Return only the lines from the top of the material through the line marked by "0.31), 30, rough=0.9)", unaltered.

▶ [Given data]:
* Start *
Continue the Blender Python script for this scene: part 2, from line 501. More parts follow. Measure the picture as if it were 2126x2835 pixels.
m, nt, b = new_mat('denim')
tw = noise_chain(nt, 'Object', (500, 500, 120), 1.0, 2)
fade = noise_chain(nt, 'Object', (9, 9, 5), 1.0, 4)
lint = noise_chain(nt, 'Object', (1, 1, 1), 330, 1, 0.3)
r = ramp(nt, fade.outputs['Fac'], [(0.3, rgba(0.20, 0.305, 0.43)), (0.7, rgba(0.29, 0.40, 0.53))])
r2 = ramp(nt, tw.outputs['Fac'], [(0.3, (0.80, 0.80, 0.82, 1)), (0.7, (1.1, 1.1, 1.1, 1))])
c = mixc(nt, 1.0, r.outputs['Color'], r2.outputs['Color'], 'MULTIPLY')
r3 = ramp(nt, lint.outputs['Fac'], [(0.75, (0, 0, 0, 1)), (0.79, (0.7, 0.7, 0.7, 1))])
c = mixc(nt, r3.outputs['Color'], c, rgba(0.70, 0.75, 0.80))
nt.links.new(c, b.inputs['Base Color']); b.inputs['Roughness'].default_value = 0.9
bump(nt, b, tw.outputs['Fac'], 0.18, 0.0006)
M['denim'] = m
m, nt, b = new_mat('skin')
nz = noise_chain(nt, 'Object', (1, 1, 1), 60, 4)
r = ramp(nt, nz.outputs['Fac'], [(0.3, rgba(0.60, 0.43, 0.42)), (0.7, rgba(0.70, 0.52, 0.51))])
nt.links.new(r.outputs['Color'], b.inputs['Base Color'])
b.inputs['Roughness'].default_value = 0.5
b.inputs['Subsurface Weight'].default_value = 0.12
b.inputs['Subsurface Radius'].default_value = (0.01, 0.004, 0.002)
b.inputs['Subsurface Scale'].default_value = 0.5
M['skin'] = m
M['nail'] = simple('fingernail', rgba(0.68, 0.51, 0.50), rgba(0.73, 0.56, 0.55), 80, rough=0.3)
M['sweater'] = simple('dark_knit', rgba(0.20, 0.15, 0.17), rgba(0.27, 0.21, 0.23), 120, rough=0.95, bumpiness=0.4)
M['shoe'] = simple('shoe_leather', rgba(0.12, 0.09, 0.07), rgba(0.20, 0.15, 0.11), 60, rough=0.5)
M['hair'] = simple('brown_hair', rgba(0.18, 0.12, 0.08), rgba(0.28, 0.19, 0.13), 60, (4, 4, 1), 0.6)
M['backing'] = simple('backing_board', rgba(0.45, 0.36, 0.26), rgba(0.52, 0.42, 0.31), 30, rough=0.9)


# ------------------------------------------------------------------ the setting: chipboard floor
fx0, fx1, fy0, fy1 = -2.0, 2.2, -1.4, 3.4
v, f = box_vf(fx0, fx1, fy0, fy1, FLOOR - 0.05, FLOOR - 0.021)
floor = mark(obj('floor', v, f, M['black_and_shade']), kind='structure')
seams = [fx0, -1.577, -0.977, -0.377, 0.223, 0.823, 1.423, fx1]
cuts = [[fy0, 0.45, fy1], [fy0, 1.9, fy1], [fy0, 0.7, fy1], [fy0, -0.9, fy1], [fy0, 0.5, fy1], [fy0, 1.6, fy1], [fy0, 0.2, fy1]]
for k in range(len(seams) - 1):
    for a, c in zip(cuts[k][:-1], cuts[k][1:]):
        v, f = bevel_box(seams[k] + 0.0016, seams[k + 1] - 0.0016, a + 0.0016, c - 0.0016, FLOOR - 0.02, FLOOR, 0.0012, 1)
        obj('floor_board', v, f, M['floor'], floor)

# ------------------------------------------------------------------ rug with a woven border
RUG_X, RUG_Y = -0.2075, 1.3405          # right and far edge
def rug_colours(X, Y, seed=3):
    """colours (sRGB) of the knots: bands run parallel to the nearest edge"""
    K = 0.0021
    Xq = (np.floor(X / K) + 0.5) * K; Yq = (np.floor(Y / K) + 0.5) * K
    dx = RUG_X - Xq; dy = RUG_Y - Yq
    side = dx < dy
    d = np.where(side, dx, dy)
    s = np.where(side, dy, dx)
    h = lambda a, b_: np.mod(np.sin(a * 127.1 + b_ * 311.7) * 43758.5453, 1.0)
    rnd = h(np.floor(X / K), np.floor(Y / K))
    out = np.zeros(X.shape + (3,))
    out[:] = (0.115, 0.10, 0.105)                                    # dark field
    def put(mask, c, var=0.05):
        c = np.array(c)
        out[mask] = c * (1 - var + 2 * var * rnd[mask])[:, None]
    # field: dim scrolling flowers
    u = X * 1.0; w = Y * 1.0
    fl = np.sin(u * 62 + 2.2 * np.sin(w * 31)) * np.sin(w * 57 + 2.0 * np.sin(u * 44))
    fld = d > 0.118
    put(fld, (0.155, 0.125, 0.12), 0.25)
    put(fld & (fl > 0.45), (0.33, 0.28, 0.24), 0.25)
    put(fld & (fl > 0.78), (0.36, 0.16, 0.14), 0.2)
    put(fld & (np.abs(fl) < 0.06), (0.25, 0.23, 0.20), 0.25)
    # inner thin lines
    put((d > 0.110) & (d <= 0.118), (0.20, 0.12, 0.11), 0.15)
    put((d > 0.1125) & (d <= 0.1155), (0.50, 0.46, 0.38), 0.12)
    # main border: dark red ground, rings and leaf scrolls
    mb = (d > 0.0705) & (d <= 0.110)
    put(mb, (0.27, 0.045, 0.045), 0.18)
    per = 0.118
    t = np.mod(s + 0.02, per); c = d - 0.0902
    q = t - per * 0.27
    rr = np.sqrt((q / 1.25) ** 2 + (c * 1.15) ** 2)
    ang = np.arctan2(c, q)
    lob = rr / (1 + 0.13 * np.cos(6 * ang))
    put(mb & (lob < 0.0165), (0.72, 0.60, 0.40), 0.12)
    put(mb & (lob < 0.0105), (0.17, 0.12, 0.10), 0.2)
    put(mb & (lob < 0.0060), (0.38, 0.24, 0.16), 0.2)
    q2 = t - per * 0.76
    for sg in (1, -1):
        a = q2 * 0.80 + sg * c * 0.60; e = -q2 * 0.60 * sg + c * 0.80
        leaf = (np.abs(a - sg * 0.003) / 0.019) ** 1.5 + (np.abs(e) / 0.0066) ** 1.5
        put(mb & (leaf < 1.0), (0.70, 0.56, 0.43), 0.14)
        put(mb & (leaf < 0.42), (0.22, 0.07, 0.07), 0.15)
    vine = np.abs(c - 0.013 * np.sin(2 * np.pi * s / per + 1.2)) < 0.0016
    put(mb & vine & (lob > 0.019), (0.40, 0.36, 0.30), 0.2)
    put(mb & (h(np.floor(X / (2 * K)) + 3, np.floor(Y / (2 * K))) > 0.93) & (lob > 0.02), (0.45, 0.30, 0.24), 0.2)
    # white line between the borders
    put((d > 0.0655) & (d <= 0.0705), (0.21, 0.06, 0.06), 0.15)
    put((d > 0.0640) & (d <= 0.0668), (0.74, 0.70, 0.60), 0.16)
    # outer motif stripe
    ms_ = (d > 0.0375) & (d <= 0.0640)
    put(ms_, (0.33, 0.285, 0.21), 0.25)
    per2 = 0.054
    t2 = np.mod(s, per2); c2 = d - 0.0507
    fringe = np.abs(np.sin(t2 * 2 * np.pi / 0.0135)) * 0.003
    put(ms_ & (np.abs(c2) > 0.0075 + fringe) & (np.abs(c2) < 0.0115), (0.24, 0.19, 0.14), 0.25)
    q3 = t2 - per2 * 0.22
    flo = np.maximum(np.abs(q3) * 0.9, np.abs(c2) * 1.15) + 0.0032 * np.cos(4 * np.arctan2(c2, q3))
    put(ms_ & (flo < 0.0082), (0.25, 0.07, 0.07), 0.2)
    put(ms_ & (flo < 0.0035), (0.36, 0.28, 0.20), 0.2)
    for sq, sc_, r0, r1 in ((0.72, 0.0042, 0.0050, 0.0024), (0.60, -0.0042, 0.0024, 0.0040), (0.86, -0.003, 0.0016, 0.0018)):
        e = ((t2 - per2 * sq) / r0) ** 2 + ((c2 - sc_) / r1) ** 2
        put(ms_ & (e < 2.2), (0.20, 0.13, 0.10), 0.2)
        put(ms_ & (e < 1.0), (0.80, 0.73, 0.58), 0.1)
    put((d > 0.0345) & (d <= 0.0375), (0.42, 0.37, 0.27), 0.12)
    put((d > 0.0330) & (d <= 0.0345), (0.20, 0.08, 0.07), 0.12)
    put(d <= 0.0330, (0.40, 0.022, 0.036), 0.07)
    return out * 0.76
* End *
▶ [Exercise result]:
Continue the Blender Python script for this scene: part 2, from line 501. More parts follow. Measure the picture as if it were 2126x2835 pixels.
m, nt, b = new_mat('denim')
tw = noise_chain(nt, 'Object', (500, 500, 120), 1.0, 2)
fade = noise_chain(nt, 'Object', (9, 9, 5), 1.0, 4)
lint = noise_chain(nt, 'Object', (1, 1, 1), 330, 1, 0.3)
r = ramp(nt, fade.outputs['Fac'], [(0.3, rgba(0.20, 0.305, 0.43)), (0.7, rgba(0.29, 0.40, 0.53))])
r2 = ramp(nt, tw.outputs['Fac'], [(0.3, (0.80, 0.80, 0.82, 1)), (0.7, (1.1, 1.1, 1.1, 1))])
c = mixc(nt, 1.0, r.outputs['Color'], r2.outputs['Color'], 'MULTIPLY')
r3 = ramp(nt, lint.outputs['Fac'], [(0.75, (0, 0, 0, 1)), (0.79, (0.7, 0.7, 0.7, 1))])
c = mixc(nt, r3.outputs['Color'], c, rgba(0.70, 0.75, 0.80))
nt.links.new(c, b.inputs['Base Color']); b.inputs['Roughness'].default_value = 0.9
bump(nt, b, tw.outputs['Fac'], 0.18, 0.0006)
M['denim'] = m
m, nt, b = new_mat('skin')
nz = noise_chain(nt, 'Object', (1, 1, 1), 60, 4)
r = ramp(nt, nz.outputs['Fac'], [(0.3, rgba(0.60, 0.43, 0.42)), (0.7, rgba(0.70, 0.52, 0.51))])
nt.links.new(r.outputs['Color'], b.inputs['Base Color'])
b.inputs['Roughness'].default_value = 0.5
b.inputs['Subsurface Weight'].default_value = 0.12
b.inputs['Subsurface Radius'].default_value = (0.01, 0.004, 0.002)
b.inputs['Subsurface Scale'].default_value = 0.5
M['skin'] = m
M['nail'] = simple('fingernail', rgba(0.68, 0.51, 0.50), rgba(0.73, 0.56, 0.55), 80, rough=0.3)
M['sweater'] = simple('dark_knit', rgba(0.20, 0.15, 0.17), rgba(0.27, 0.21, 0.23), 120, rough=0.95, bumpiness=0.4)
M['shoe'] = simple('shoe_leather', rgba(0.12, 0.09, 0.07), rgba(0.20, 0.15, 0.11), 60, rough=0.5)
M['hair'] = simple('brown_hair', rgba(0.18, 0.12, 0.08), rgba(0.28, 0.19, 0.13), 60, (4, 4, 1), 0.6)
M['backing'] = simple('backing_board', rgba(0.45, 0.36, 0.26), rgba(0.52, 0.42, 0.31), 30, rough=0.9)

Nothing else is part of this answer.